Some 70 projects in total have been announced across England, Wales and Northern Ireland, ranging in size from small-scale individual tree plantings where there is some significance to the property or landscape, to those where the Trust will be recreating historic, lost avenues of trees.

In November, the team at Trengwainton in Madron, near Penzance, will be planting two Cornish elms close to the Queen Victoria Jubilee oak tree planted in 1897 – echoing a previous planting in The Royal Meadow to mark Queen Victoria’s Diamond Jubilee.

The Royal Meadow was a part of Trengwainton’s farm fields until the late Victorian period, entirely separate from the garden.

In 1897 an oak (Quercus pedunculata) was planted to mark Queen Victoria’s Diamond Jubilee, followed by a lime (Tilia platyphyllos) in 1901 for Edward VII's coronation.

Across the border, 15 apple trees have been planted at Agatha Christie’s Greenway in south Devon.
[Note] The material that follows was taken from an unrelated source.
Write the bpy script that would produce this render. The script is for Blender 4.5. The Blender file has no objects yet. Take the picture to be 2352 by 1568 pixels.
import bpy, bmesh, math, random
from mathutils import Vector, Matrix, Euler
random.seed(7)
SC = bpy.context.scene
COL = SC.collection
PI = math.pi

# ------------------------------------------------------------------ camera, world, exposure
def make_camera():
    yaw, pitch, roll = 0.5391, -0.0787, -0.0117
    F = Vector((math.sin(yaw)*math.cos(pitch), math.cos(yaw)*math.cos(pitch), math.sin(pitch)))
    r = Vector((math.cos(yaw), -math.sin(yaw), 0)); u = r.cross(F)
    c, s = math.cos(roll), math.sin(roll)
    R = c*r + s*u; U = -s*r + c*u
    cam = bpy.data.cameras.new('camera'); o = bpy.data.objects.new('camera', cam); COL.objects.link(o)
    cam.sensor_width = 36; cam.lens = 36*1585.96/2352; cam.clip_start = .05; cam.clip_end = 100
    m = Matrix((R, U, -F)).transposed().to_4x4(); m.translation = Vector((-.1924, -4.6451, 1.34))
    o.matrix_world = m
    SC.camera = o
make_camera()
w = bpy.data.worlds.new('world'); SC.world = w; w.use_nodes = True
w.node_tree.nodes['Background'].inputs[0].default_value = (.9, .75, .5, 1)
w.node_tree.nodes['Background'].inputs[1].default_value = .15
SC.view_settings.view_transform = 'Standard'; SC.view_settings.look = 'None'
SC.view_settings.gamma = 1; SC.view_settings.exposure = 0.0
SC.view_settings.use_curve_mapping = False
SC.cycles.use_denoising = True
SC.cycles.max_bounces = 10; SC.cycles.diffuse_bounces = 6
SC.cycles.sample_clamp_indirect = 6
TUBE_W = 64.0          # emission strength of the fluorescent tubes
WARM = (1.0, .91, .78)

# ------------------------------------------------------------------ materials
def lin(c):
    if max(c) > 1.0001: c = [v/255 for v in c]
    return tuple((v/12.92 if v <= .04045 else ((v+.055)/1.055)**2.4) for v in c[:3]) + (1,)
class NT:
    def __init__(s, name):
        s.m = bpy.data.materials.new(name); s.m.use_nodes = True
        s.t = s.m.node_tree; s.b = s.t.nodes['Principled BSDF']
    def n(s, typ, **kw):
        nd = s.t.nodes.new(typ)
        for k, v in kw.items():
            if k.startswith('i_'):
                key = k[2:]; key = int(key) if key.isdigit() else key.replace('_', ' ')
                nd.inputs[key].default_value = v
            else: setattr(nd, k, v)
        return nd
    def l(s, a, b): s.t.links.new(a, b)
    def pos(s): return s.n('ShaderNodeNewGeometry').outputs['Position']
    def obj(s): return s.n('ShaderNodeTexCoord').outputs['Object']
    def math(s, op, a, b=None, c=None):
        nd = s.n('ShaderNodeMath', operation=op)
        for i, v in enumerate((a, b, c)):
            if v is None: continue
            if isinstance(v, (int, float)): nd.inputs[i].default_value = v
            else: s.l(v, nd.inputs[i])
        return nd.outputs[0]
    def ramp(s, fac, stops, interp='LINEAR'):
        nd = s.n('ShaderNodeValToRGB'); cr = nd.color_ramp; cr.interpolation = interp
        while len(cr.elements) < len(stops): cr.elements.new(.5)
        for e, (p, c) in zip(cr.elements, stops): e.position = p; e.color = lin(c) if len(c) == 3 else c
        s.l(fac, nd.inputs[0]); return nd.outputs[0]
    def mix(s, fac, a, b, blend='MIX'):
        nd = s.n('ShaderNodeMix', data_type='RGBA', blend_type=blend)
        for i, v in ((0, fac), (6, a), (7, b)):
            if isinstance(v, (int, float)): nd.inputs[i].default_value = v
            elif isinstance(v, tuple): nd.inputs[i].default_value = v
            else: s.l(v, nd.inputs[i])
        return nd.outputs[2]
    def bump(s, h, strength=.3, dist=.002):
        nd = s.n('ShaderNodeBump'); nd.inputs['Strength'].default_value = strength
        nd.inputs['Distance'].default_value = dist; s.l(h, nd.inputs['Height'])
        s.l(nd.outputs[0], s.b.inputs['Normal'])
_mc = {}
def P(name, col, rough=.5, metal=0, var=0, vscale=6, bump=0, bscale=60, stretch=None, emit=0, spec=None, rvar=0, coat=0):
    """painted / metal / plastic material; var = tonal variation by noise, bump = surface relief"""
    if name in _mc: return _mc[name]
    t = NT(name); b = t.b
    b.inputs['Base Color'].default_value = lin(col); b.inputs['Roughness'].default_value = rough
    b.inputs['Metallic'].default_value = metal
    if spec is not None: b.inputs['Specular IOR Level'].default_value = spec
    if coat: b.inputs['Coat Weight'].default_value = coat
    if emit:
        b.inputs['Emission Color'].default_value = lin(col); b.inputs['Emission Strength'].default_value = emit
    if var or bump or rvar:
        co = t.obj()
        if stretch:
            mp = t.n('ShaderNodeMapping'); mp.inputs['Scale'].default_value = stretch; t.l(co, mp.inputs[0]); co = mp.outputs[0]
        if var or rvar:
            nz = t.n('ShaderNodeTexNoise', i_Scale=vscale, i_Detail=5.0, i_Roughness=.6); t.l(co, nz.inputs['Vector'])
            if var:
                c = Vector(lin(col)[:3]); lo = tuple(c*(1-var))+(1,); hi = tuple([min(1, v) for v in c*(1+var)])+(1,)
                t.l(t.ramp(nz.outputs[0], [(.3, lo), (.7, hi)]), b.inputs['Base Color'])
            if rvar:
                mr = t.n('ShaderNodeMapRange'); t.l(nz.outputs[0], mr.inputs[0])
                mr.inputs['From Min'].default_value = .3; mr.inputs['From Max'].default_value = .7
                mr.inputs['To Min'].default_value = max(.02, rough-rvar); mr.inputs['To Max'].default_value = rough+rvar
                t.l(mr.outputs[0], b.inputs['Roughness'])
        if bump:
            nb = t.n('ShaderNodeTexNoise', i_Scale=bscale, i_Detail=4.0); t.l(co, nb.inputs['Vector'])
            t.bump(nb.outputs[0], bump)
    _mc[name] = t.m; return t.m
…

The garden team have been working to restore the orchard and meadow over the last three years and the new trees will add to the three apple trees already there.

The team eventually aims to create a more open space with the fruit trees and meadow area with views down to the river.

Hilary McGrady, director-general of the National Trust said: “The Platinum Jubilee is such a special moment for the UK, so I am delighted that the Trust is able to take part in the celebrations.

"By taking part in The Queen’s Green Canopy we’re able to mark this historic achievement whilst also creating a legacy for the future – a fitting tribute to Her Majesty the Queen’s 70 years of service to the country.”

John Deakin, head of trees and woodland at the National Trust added: “There is something really special about marking national occasions like this year’s Jubilee through tree planting – knowing that the trees should grow and last for generations to come as a marker of a significant moment in history.

“Our support of The Queen’s Green Canopy has catalysed an ambitious programme to restore avenues, conserve ancient trees and protect some our ancient woodlands.”